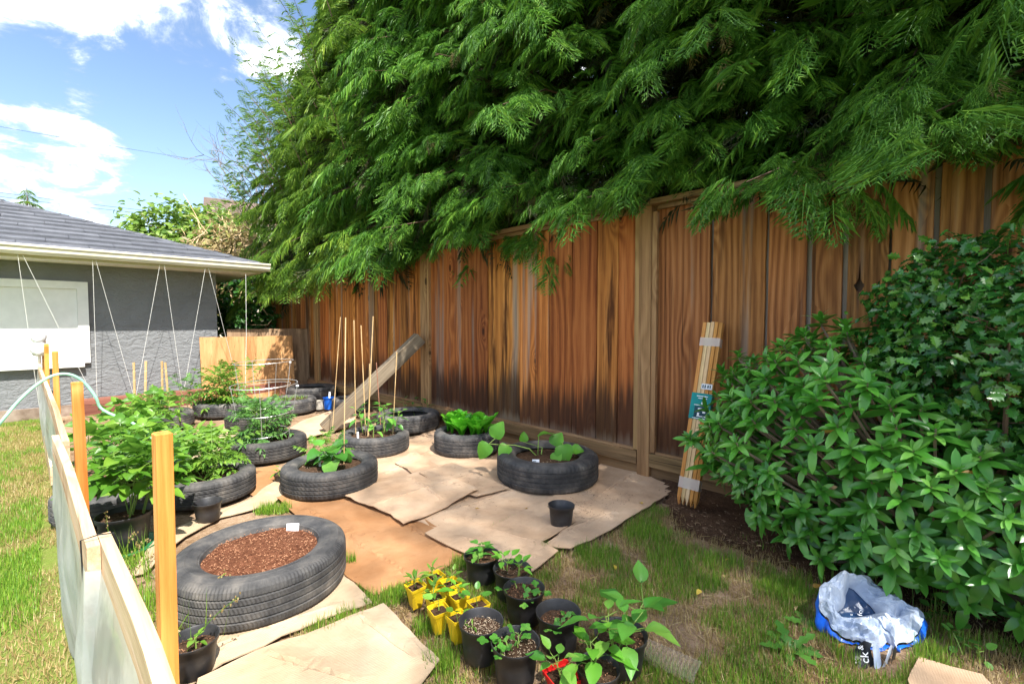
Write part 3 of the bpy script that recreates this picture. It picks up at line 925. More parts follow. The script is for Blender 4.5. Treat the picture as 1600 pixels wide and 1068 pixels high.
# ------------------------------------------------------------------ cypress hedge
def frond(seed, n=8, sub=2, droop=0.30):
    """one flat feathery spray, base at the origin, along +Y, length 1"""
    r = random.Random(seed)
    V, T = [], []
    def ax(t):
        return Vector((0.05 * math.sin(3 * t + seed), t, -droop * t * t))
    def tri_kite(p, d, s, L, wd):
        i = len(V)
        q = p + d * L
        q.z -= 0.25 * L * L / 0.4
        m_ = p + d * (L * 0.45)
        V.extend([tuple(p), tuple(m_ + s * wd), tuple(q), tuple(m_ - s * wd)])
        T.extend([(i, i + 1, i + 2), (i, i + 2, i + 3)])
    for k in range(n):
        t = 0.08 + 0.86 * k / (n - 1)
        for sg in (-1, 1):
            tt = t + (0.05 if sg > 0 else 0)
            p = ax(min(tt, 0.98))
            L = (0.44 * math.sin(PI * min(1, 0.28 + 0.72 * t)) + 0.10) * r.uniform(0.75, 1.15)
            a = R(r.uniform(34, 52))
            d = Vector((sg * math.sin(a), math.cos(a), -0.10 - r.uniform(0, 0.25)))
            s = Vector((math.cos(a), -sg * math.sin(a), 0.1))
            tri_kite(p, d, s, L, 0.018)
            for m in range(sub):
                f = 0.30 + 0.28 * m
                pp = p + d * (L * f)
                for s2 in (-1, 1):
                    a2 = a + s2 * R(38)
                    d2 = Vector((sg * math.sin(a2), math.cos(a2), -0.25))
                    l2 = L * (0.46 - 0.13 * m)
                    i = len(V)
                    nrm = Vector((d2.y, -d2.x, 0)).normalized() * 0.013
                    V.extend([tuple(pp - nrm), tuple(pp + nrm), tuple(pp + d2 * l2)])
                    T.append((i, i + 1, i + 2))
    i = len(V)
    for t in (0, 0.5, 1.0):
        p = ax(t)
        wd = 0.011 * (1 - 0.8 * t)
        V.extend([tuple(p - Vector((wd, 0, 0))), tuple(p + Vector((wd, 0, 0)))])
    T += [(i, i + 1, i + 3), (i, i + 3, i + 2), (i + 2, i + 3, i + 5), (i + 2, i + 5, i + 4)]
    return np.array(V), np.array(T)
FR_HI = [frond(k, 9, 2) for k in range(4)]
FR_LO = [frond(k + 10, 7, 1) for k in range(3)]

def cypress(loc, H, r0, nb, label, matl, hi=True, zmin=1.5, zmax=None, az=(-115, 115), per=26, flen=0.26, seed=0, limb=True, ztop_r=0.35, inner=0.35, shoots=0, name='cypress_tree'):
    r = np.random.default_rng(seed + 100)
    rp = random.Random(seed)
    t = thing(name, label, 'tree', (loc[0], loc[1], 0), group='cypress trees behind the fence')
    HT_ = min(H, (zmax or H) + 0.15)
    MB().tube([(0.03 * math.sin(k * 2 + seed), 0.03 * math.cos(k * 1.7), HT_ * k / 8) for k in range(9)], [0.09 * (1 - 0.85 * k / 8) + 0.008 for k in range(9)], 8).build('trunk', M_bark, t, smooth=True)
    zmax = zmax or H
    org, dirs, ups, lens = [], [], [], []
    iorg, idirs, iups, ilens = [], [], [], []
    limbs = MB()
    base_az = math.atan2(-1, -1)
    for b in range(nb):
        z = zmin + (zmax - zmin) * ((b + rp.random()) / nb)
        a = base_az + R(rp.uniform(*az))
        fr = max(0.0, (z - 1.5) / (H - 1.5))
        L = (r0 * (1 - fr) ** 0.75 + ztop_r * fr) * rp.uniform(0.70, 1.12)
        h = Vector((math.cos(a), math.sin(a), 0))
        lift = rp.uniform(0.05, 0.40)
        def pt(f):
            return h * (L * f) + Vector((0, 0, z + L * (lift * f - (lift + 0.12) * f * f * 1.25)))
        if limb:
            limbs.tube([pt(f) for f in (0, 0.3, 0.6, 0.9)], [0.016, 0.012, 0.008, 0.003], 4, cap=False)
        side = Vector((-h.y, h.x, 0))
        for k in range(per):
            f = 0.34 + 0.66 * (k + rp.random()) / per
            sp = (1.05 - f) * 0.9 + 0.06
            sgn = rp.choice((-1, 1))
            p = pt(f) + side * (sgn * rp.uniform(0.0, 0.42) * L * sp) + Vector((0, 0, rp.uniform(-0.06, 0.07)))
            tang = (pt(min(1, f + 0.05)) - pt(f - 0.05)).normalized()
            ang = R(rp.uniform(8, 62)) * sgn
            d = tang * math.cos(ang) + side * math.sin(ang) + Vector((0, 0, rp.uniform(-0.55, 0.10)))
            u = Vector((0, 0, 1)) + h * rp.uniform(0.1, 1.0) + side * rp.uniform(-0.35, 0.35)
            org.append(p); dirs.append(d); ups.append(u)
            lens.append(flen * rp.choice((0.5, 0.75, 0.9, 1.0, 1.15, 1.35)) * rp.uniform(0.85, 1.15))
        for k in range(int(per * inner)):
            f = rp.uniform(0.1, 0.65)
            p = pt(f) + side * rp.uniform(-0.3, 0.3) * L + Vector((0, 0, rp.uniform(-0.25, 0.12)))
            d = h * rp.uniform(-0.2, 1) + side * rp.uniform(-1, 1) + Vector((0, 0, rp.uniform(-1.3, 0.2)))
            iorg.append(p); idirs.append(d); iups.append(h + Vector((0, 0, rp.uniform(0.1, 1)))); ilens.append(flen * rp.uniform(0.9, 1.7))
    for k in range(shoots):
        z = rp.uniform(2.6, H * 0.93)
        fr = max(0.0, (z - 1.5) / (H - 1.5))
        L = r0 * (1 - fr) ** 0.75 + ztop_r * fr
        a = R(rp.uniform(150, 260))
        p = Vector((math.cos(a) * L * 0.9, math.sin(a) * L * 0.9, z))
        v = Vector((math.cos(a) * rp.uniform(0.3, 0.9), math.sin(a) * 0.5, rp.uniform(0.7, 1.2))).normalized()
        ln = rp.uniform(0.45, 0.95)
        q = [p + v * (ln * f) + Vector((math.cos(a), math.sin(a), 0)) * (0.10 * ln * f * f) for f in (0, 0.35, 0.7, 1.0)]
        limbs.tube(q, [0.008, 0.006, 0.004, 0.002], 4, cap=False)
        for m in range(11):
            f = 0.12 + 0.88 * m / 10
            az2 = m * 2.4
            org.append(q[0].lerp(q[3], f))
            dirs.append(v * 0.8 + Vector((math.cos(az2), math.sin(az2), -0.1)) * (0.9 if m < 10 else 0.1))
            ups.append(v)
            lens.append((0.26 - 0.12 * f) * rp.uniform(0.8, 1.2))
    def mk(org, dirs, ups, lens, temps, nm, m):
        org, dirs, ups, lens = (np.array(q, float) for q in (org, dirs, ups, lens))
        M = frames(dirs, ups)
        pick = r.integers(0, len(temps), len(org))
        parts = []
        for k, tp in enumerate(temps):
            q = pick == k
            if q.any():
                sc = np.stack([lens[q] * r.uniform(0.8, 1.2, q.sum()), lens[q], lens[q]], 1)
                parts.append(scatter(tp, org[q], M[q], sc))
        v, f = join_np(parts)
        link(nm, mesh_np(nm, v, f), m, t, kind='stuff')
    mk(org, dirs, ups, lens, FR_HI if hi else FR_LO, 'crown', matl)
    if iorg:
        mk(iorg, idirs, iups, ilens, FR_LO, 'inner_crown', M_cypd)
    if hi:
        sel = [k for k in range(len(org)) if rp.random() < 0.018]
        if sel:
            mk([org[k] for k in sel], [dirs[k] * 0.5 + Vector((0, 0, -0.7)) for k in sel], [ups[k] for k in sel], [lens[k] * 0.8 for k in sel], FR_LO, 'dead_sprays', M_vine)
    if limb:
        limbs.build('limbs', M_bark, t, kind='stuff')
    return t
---
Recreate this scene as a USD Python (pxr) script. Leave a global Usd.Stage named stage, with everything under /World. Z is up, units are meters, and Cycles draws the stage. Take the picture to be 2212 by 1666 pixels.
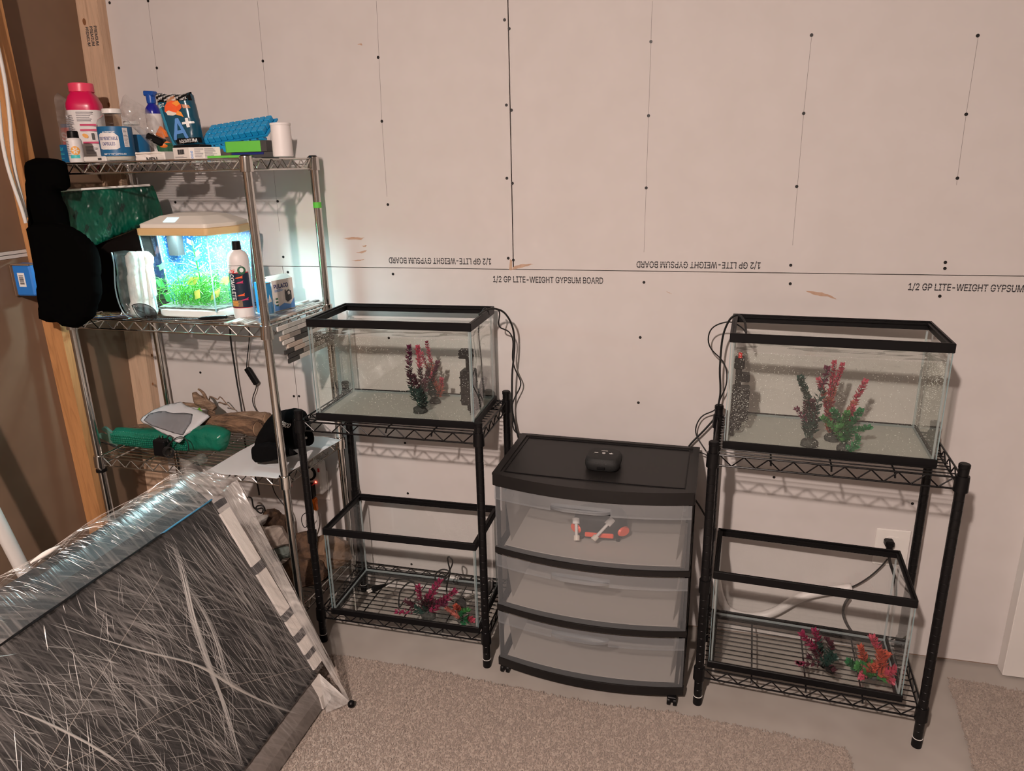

> Description of the task
In the listing above, find the line containing "f = rp.uniform(0.1, 0.65)" and the line containing "d = h * rp.uniform(-0.2, 1)". Output them and every line between, exactly, and nothing else.

> Full response
            f = rp.uniform(0.1, 0.65)
            p = pt(f) + side * rp.uniform(-0.3, 0.3) * L + Vector((0, 0, rp.uniform(-0.25, 0.12)))
            d = h * rp.uniform(-0.2, 1) + side * rp.uniform(-1, 1) + Vector((0, 0, rp.uniform(-1.3, 0.2)))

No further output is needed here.